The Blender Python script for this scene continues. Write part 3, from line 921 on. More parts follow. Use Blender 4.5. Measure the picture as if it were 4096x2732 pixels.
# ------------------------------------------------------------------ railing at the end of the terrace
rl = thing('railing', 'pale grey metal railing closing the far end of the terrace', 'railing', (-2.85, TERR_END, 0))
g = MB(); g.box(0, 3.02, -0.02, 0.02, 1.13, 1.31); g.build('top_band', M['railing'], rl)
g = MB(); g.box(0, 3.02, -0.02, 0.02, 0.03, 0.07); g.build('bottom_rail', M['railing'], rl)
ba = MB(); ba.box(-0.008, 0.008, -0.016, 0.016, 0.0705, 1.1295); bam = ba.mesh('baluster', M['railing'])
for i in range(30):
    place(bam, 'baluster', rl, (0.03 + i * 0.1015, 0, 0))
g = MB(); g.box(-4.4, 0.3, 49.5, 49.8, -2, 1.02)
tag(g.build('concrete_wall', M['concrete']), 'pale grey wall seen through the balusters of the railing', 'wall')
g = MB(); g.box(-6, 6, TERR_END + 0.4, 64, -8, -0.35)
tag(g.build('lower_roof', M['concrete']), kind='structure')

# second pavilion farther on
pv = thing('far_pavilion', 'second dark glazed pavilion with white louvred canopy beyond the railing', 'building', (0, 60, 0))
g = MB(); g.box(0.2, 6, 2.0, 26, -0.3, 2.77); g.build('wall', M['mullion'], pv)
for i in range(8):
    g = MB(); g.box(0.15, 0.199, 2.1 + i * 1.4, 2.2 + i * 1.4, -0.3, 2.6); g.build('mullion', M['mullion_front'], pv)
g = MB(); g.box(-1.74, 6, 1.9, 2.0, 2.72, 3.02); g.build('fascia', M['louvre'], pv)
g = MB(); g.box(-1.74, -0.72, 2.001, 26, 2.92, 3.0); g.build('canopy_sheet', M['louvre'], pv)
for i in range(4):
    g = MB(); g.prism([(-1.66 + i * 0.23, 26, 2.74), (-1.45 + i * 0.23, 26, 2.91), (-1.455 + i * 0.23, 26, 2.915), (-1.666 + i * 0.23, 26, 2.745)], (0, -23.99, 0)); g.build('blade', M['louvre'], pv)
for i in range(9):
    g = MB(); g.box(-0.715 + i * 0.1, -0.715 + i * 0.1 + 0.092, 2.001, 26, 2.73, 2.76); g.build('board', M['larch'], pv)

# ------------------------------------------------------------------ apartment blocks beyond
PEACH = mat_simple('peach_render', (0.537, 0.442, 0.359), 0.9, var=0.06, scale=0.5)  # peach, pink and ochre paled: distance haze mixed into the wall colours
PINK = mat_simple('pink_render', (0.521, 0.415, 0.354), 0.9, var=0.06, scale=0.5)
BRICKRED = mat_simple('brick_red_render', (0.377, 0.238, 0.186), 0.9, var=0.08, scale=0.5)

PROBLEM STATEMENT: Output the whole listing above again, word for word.

THE COMPLETED TASK:
The Blender Python script for this scene continues. Write part 3, from line 921 on. More parts follow. Use Blender 4.5. Measure the picture as if it were 4096x2732 pixels.
# ------------------------------------------------------------------ railing at the end of the terrace
rl = thing('railing', 'pale grey metal railing closing the far end of the terrace', 'railing', (-2.85, TERR_END, 0))
g = MB(); g.box(0, 3.02, -0.02, 0.02, 1.13, 1.31); g.build('top_band', M['railing'], rl)
g = MB(); g.box(0, 3.02, -0.02, 0.02, 0.03, 0.07); g.build('bottom_rail', M['railing'], rl)
ba = MB(); ba.box(-0.008, 0.008, -0.016, 0.016, 0.0705, 1.1295); bam = ba.mesh('baluster', M['railing'])
for i in range(30):
    place(bam, 'baluster', rl, (0.03 + i * 0.1015, 0, 0))
g = MB(); g.box(-4.4, 0.3, 49.5, 49.8, -2, 1.02)
tag(g.build('concrete_wall', M['concrete']), 'pale grey wall seen through the balusters of the railing', 'wall')
g = MB(); g.box(-6, 6, TERR_END + 0.4, 64, -8, -0.35)
tag(g.build('lower_roof', M['concrete']), kind='structure')

# second pavilion farther on
pv = thing('far_pavilion', 'second dark glazed pavilion with white louvred canopy beyond the railing', 'building', (0, 60, 0))
g = MB(); g.box(0.2, 6, 2.0, 26, -0.3, 2.77); g.build('wall', M['mullion'], pv)
for i in range(8):
    g = MB(); g.box(0.15, 0.199, 2.1 + i * 1.4, 2.2 + i * 1.4, -0.3, 2.6); g.build('mullion', M['mullion_front'], pv)
g = MB(); g.box(-1.74, 6, 1.9, 2.0, 2.72, 3.02); g.build('fascia', M['louvre'], pv)
g = MB(); g.box(-1.74, -0.72, 2.001, 26, 2.92, 3.0); g.build('canopy_sheet', M['louvre'], pv)
for i in range(4):
    g = MB(); g.prism([(-1.66 + i * 0.23, 26, 2.74), (-1.45 + i * 0.23, 26, 2.91), (-1.455 + i * 0.23, 26, 2.915), (-1.666 + i * 0.23, 26, 2.745)], (0, -23.99, 0)); g.build('blade', M['louvre'], pv)
for i in range(9):
    g = MB(); g.box(-0.715 + i * 0.1, -0.715 + i * 0.1 + 0.092, 2.001, 26, 2.73, 2.76); g.build('board', M['larch'], pv)

# ------------------------------------------------------------------ apartment blocks beyond
PEACH = mat_simple('peach_render', (0.537, 0.442, 0.359), 0.9, var=0.06, scale=0.5)  # peach, pink and ochre paled: distance haze mixed into the wall colours
PINK = mat_simple('pink_render', (0.521, 0.415, 0.354), 0.9, var=0.06, scale=0.5)
BRICKRED = mat_simple('brick_red_render', (0.377, 0.238, 0.186), 0.9, var=0.08, scale=0.5)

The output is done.